As a predominance of northern accents in the wall-to-wall crush of a hotel bar near the famous old stadium underscored, the first question was whether rugby league could spread the gospel to millions watching on television.

Here, with a great prize at stake, was the grand opportunity. Here a dilemma for Malcolm Reilly, Britain's coach. If relatively secure in its traditional heartland, and in spite of the interest aroused annually by the Challenge Cup Final, the 13-a-side game continues to encounter scepticism elsewhere. Can it survive the inexorable advance of professionalism in rugby union?

Thus, for all their indomitable spirit, the relentless ferocity of their tackling and stirring thrusts at Australia's line late in the game, was the truth simply that Great Britain did not have enough missionary zeal? In similar circumstances plenty of coaches in any team game you care to mention, have settled for the conservative approach Reilly adopted. 'You do the best with what you've got, play to your strengths,' he said afterwards, standing in the doorway of an untidy dressing room that was awash with streams from the showers and barely large enough to accomodate the large men who had done battle. 'The object now is to improve our all-round skills.'

The pattern was set early; six one-man drives followed by a kick, no hint of a gamble or very much in the way of imagination; the game kept so tight that it soon began to look, disappointingly, as though kickers would decide it; the boots of Deryck Fox and Mal Meninga.

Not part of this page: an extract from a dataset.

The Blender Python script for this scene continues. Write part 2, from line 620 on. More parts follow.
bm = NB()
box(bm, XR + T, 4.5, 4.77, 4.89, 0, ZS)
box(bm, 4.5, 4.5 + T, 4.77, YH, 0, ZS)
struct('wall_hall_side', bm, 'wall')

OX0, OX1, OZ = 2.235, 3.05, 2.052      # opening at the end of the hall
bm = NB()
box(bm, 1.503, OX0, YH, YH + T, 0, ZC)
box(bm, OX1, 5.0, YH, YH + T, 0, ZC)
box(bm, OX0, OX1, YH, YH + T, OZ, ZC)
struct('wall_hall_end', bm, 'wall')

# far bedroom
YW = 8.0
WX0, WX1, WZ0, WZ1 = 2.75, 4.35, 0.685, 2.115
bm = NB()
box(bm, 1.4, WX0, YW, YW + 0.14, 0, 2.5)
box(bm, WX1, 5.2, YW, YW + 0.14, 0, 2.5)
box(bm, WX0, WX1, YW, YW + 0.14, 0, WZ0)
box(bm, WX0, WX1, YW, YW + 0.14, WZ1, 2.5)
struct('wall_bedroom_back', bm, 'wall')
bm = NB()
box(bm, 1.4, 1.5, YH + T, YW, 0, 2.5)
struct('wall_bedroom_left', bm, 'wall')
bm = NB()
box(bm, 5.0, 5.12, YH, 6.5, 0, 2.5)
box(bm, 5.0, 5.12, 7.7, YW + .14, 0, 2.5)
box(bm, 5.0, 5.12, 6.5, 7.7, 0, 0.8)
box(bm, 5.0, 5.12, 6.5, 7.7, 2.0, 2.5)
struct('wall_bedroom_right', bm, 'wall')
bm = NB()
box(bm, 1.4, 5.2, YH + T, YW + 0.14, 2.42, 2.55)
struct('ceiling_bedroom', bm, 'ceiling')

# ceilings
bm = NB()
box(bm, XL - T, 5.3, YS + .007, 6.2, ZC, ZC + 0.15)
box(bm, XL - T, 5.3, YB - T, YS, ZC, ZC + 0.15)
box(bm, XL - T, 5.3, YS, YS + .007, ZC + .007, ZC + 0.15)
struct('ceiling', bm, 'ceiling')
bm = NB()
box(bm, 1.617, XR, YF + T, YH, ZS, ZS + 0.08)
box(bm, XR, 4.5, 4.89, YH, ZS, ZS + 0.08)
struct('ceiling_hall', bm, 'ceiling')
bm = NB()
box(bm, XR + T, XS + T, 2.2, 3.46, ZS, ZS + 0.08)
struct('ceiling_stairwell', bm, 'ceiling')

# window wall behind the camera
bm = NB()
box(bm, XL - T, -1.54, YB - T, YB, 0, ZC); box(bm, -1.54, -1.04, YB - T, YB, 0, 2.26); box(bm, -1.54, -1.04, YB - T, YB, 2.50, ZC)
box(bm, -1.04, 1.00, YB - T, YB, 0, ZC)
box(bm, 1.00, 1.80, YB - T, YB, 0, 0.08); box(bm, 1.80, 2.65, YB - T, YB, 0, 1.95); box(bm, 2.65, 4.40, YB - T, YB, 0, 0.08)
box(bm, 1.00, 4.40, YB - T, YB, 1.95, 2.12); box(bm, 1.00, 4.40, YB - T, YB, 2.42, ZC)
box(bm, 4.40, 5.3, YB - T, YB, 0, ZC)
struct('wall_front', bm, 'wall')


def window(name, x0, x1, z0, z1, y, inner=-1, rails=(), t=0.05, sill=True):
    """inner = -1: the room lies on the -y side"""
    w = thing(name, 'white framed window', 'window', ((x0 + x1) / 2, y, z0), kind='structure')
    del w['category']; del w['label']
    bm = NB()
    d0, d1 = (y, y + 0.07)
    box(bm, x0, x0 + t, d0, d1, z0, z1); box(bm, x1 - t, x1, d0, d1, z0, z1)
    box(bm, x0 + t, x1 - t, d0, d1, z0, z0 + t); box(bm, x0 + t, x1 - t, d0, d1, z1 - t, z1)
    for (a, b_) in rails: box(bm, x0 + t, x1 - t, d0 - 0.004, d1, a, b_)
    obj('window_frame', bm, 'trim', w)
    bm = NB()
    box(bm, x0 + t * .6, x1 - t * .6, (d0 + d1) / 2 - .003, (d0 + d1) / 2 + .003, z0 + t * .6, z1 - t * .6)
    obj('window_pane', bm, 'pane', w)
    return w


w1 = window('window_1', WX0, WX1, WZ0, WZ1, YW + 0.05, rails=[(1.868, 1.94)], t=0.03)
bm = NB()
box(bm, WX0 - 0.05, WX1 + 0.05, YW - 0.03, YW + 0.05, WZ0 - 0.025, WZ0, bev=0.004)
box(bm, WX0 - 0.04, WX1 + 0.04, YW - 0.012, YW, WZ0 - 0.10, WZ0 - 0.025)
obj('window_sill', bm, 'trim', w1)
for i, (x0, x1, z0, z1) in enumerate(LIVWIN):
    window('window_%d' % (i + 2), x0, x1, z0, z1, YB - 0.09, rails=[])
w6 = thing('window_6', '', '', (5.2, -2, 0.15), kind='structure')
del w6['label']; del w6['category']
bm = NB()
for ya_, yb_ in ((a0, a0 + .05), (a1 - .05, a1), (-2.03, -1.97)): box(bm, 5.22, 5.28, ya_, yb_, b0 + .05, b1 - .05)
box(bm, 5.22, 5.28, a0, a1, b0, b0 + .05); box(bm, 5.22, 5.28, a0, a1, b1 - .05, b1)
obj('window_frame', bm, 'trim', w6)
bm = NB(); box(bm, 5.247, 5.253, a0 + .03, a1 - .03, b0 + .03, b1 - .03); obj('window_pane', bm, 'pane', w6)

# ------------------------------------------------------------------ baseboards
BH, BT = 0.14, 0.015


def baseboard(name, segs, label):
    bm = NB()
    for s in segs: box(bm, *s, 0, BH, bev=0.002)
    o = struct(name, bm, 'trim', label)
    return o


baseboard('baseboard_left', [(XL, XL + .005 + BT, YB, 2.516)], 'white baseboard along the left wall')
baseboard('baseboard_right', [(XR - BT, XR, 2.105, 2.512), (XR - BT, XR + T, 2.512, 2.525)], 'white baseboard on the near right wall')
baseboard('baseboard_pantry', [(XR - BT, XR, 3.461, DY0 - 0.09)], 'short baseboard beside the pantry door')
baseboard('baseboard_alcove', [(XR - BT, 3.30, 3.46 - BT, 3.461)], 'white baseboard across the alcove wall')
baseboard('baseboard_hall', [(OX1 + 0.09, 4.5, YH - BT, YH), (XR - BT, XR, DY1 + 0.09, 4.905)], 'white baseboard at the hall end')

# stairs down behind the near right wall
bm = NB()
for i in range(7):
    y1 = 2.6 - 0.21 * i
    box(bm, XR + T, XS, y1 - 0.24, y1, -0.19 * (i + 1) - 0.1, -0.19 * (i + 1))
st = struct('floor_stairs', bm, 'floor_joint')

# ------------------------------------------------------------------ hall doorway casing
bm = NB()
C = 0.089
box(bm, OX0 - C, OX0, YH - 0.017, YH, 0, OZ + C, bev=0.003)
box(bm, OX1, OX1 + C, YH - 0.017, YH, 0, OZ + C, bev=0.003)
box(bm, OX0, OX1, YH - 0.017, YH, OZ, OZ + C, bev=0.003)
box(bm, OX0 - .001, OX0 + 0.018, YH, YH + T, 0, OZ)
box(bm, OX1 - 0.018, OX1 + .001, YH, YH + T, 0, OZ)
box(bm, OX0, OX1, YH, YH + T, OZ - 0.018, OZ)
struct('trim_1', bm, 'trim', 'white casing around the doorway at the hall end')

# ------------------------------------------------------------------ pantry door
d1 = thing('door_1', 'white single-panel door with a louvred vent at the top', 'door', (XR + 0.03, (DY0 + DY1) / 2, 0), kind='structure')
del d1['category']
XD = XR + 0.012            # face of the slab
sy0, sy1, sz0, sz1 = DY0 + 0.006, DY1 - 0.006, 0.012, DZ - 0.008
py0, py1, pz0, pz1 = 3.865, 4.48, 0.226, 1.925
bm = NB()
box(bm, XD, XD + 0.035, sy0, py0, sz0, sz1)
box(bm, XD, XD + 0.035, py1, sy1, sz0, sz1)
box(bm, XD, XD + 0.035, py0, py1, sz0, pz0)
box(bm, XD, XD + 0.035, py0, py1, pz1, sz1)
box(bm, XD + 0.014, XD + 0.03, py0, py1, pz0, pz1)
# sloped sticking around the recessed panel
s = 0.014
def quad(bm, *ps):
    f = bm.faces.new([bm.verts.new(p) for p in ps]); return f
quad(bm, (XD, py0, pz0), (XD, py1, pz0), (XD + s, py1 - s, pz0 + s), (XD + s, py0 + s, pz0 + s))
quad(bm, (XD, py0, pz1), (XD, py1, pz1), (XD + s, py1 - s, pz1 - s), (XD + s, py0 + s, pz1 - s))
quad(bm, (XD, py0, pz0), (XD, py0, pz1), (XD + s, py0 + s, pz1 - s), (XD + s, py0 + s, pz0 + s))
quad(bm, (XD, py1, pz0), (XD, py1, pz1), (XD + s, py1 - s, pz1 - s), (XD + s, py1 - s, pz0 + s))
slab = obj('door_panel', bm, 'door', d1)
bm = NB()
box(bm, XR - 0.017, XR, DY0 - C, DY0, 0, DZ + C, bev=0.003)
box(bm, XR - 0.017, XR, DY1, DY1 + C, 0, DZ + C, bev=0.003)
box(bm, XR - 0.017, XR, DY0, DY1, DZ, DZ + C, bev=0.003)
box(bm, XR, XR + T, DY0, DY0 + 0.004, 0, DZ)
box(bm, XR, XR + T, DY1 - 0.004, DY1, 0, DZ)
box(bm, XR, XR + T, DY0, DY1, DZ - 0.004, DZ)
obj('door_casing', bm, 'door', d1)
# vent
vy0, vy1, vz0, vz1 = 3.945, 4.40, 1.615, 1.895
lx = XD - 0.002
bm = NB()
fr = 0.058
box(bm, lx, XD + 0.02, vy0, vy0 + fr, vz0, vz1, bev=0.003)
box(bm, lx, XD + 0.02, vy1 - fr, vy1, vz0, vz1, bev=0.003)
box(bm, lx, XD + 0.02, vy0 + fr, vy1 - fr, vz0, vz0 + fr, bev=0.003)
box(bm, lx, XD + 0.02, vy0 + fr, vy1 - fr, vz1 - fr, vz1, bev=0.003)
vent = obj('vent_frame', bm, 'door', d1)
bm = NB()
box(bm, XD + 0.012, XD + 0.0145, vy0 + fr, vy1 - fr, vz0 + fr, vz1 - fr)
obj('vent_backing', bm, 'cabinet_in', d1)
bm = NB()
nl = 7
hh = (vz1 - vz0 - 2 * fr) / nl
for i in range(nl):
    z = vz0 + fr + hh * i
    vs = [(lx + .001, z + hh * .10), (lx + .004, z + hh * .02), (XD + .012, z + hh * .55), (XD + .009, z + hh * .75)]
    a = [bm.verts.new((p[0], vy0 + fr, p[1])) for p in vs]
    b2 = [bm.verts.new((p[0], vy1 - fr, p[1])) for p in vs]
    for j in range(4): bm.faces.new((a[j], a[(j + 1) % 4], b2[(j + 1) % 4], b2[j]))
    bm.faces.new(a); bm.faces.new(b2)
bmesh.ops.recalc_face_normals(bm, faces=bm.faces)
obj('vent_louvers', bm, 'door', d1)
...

Open play was at a premium, the scoreboard showing 6-4 to Great Britain with only 13 minutes left. Then came the mistake that was to prove so costly and the rare inspiration Australia found to take the trophy. Giving Alan Hunte, a wing, the responsibility of running the ball out of defence risked more than was necessary. The Australians nailed him, and from there the Walters brothers initiated a move that sent Renouf over for the only try. Meninga's unerring toe poke from a narrow angle completed Britain's despair.

There was no way back. Only the future to consider. Reilly and Maurice Lindsay, the England manager, a man of considerable vision who now takes up his appointment as chief executive of the Rugby League, addressed it squarely. 'There is a wealth of talent coming through, and we are particuarly pleased with the progress being made by very young players,' he said.

What he had to concede is that while rugby league enjoys a prime position in the spectrum of Australian sport it has to jostle for space in this country, a poor relation of football, and has gained no ground from rugby union beyond Lancashire and Yorkshire. 'In Australia when a 12-year-old boy turns on the television he is inspired to play rugby league and gets a lesson on the skills of the game,' Lindsay added.

This is not true of Queensland where a boy's bedroom walls are more likely to be adorned with pictures of David Campese and Lynagh, but Lindsay had got to the heart of the matter.

Inevitably, anyone who watched the prideful struggle at Wembley had to wonder. There was much to admire in the unremitting hardness, the intense commitment and courage. But will we come to remember it as a crisis of faith?